With an opera like Carmen, one never knows exactly what to expect. Recent trends (with English National Opera, for instance) have been to up the levels of raunchiness in an attempt to recreate the original scandale which this depiction of lower-class immorality in 19th-century Seville met with in Paris in 1875. Anyone expecting such blatant sensuality will have been disappointed with the Moscow State Opera’s production of Bizet’s classic. Provocative, it was not: instead we had a distinctly enjoyable, beautifully sung and visually clever production which brought the comic and the ludic to the fore in a thoroughly refreshing way.

The music of Carmen is instantly appealing: it is full of catchy melodies, quirky rhythms and zany harmonies, and as a result, this universal familiarity puts the musicians under more pressure to come up with a convincing interpretation. During the overture to each of the three acts this need was nicely answered by George Isaakyan’s adroit direction. Half the curtain went up to reveal a teaser of what would take place, largely in a comic fashion. In the overture to Act I, we had the soldiers marching across, with one of the soldiers in a wheelbarrow jumping around like a frog, while in the overture to Act II we had a short puppet show of Carmen and Don José, where the former gave her heart to the latter.

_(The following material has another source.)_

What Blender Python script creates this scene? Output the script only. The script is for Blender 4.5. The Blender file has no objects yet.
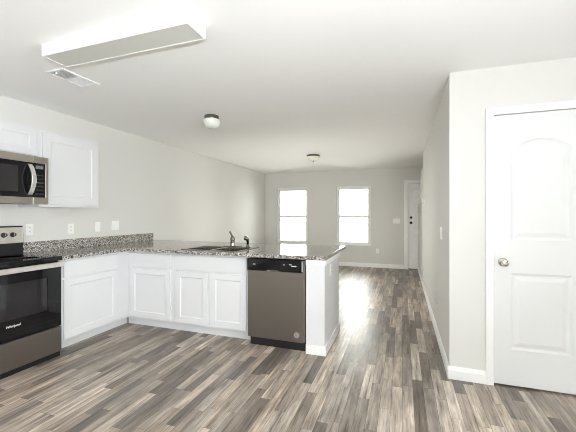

While primarily shown for humorous reasons, it did also suggest the rather transitory and unstable nature of such a relationship.

When the curtain finally opened fully on Act I, it revealed scaffolding which served as the versatile backdrop for both the soldiers working and the factory girls leaving the cigarette factory. The dragoons were dressed in the fashion of the Second Empire, while the working girls wore colourful, voluminous skirts reminiscent of Iberian costumes of the time. There was a somewhat anachronistic poster in the background: Picasso’s lithograph “Toros y Toreros”.

Although Mikhail Makarov sang Don José’s role very well, in the first act he seemed to start off rather emotionally disengaged. This might have been the desired effect he wanted to create on the soon-to-be forlorn Micaëla, performed by the excellent Celine Byrne, but it certainly did not suggest a man of volcanic passions who will be subsumed into the vortex of madness and will eventually murder the woman he loves. Byrne’s voice was certainly the most striking of the evening, its pellucid quality bound to melt even the most obdurate man.

The entrance of the eponymous heroine was also played down: just before she appeared, three possible Carmens, all dressed extravagantly in red, all equally fiery, were thrust forward, making us wonder who would fit the bill. When Nadezhda Babinsteva finally revealed herself, it was as unassuming as it was surprising. Dressed in a white blouse and red skirt, she eschewed the usual overtly flirtatious entrance, desperate to show her lax credentials, and instead elected to be brazenly confident with a little bit of coquettishness thrown in for good measure. I found this novel way of presenting Carmen highly convincing. A balance was struck between power and feminine allure that helped explain her sway over all the men and women, a fact that was rather intelligently suggested in her Habanera, where the dragoon and girls swayed in time with her hand movements.

Act II brought the action from the factory to the smuggler’s tavern with the introduction of Don José’s macho rival Escamillo, played by Alkhas Ferzba. I say macho, but sadly this Escamillo was a little too humble in accepting the adorations of his women followers. Vocally he lacked the projection on the lower notes to convey the force of his character. One was left feeling that neither the emotionally perfunctory DJ nor the lightweight Escamillo was a worthy counterpart to the heroine. On a more positive note, Albina Fayruzona excelled as the gypsy girl Frasquita and there was some excellent business during this scene.

Prison seemed to have awoken Don José emotionally, for by Act III there was something approaching carnal passion in his appetite for Carmen. There was a visually ingenious moment of incorporating Picasso’s ceramic of the bullring as the backdrop to the final scene. The abrupt curtain after Carmen was stabbed left us in an appropriate state of emotional shock.

A final word of praise is due to the female Chief Conductor of the MSO, Alevtina Ioffe, who rejected the sentimental in favour of a rhythmically driven approach, resulting in a performance where the energy propelled the action to its fateful conclusion.